When Blixen writes of standing and watching Denys Finch-Hatton (who I believe will become her lover, but I’m only on page 236 so don’t tell me!) in the dark after he’d shot two lions, and of how her hands had shaken while holding the torch guiding his rifle, despite her desire to be brave, and the way he gently, dryly, teased her for it later, the writing was so lucid I felt as if it were I who was in the moment, and could feel exactly the energy and affection with which she must have looked over at Denys, thrilled by the kill and the moment they shared there together, as true equals in the dark of an African night. Such gorgeous writing, and beautiful, inspirational, larger-than-life people.

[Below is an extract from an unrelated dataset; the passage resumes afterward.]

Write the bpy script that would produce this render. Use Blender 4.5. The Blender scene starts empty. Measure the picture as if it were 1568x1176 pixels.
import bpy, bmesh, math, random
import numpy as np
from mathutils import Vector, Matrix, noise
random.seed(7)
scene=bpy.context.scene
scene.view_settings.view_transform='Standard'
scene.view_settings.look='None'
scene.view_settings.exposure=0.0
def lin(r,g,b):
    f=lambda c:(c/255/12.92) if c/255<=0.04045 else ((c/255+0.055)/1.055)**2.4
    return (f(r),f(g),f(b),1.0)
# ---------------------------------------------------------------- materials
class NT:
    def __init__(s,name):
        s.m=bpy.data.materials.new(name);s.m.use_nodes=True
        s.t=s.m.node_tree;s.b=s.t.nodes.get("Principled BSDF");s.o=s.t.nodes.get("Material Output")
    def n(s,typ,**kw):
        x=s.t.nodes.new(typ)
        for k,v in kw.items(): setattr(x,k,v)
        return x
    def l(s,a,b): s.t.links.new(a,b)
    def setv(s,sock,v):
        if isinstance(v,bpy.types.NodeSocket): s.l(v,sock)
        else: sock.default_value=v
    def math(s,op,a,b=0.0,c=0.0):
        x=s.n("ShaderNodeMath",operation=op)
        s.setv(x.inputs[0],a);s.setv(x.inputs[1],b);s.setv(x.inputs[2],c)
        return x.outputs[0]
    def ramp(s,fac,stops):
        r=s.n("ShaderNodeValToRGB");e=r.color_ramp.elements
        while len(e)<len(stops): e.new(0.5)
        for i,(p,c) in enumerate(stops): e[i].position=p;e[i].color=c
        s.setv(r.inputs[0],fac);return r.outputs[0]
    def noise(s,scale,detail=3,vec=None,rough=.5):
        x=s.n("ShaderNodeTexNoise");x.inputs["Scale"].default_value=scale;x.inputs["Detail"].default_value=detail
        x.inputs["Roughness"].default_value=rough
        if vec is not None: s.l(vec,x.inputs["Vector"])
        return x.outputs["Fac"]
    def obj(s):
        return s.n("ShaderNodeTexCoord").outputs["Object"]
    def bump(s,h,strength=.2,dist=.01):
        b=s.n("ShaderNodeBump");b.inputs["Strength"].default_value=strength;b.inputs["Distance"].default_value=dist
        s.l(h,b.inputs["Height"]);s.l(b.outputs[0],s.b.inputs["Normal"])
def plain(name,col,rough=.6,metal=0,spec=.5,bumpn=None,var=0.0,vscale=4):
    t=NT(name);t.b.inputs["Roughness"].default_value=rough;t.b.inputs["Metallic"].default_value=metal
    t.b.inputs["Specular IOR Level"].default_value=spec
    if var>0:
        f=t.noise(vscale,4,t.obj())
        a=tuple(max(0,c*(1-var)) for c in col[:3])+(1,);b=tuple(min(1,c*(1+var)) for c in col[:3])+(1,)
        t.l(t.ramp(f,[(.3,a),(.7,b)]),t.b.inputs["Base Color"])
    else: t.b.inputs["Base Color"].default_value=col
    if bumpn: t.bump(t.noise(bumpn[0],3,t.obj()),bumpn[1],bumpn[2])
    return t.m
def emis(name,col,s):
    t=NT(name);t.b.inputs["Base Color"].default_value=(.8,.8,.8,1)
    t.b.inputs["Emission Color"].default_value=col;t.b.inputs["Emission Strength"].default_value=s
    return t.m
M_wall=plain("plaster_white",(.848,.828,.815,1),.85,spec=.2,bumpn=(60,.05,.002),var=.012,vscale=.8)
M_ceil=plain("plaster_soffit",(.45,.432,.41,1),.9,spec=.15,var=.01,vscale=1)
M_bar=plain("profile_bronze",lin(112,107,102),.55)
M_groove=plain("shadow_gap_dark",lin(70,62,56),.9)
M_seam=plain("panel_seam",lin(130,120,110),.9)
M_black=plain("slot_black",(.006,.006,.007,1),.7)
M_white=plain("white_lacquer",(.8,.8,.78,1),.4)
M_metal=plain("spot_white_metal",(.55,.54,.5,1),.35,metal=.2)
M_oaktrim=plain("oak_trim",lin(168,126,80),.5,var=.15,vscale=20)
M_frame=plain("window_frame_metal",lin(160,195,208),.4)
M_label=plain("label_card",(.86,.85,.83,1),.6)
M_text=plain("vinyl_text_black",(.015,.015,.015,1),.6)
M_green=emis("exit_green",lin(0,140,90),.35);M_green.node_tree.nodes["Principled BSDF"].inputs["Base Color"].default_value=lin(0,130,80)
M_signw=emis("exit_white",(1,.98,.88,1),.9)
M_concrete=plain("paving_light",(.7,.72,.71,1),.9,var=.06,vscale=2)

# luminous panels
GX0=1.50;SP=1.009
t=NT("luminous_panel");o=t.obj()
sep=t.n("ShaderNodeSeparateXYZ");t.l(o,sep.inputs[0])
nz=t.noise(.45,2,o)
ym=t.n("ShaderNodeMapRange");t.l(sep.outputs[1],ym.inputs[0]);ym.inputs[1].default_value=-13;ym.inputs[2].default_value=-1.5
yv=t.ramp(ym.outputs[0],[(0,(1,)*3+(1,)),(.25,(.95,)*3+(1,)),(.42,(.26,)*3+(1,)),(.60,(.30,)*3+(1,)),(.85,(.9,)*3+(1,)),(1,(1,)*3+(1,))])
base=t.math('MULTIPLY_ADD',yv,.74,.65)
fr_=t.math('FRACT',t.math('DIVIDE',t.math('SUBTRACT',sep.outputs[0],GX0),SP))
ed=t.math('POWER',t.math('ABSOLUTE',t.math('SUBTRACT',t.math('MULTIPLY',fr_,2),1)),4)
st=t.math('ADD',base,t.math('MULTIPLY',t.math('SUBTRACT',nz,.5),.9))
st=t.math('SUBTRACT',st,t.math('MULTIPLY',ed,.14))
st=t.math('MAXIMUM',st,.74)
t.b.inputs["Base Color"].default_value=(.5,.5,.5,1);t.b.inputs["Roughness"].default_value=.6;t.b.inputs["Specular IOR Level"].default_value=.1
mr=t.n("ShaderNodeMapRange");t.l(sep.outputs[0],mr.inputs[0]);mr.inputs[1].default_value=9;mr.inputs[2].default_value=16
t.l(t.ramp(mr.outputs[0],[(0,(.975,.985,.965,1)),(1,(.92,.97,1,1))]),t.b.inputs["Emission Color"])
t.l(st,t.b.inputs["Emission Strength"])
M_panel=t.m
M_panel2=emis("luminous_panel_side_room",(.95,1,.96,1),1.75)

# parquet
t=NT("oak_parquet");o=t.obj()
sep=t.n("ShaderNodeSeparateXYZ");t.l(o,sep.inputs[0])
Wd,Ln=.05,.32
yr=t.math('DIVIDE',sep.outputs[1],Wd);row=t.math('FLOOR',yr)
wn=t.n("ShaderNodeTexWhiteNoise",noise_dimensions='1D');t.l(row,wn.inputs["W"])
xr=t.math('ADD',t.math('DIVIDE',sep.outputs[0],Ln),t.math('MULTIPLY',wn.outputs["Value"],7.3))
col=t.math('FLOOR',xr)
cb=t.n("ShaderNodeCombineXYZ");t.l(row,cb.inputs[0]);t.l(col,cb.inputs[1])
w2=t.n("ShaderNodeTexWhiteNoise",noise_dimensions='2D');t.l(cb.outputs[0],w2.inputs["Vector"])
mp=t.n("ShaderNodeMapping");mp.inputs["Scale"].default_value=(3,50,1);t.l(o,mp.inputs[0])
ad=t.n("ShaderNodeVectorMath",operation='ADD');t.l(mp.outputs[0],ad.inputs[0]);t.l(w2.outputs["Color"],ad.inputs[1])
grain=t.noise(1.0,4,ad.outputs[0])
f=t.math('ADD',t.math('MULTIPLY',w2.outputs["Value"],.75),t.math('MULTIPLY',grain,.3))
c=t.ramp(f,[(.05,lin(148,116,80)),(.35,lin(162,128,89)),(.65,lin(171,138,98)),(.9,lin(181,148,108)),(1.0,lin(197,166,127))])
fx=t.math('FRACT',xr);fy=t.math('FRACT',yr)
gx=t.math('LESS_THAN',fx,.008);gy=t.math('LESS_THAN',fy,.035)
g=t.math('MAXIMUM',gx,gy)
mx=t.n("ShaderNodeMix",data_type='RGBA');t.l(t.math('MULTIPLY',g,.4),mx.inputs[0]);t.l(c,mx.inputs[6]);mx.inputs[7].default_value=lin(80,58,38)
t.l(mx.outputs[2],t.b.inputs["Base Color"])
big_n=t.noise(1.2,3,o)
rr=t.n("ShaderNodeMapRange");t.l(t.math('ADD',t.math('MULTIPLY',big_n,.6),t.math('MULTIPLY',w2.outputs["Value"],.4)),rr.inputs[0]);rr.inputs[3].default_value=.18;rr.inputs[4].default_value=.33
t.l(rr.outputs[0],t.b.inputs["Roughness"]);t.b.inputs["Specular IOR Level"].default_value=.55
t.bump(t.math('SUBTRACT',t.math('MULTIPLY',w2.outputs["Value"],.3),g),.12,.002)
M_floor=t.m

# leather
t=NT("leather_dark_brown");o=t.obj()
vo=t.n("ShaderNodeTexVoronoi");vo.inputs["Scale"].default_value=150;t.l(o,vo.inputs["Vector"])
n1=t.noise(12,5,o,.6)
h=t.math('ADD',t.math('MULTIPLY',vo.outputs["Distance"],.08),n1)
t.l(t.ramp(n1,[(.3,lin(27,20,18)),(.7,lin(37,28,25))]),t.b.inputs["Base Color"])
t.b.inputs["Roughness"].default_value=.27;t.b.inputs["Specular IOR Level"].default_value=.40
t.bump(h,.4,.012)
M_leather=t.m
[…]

It moves me too to think of how they must have felt leaving for a life in Africa, struggling to make a living and earn enough to keep their farm estates, while friends and family back home blazed forward in the comfort of the Industrial Age, never completely understanding what it was that they had experienced. Blixen writes of how her peers told her they felt a little bit like they had abandoned their country and communities at home, but were in fact fellow exiles, to her mind, and again I can relate so closely that it gives me pause, to let my mind wander a bit, and think about the choices we make in life, before returning to my reading. I think it is an important part of spending time abroad to wonder where you actually fit best, and to question whether there’s a culture or a place in the world that suits your nature more closely than the one you are born into.

Such a fantastic, thought-provoking book, and one which even as it pulls me into Africa gives me cause to think more deeply about Nepal, and about the way people of different cultures and expectations interact with one another when brought into the same small spaces. My experience in Nepal is sixteen and three quarters of a year shorter in duration, and drastically different than that of Blixen in Africa, but I take great solace in the small parallels between our experiences, and in her articulate, poetic expression of sentiments I could myself only stammer out, if I could articulate them at all.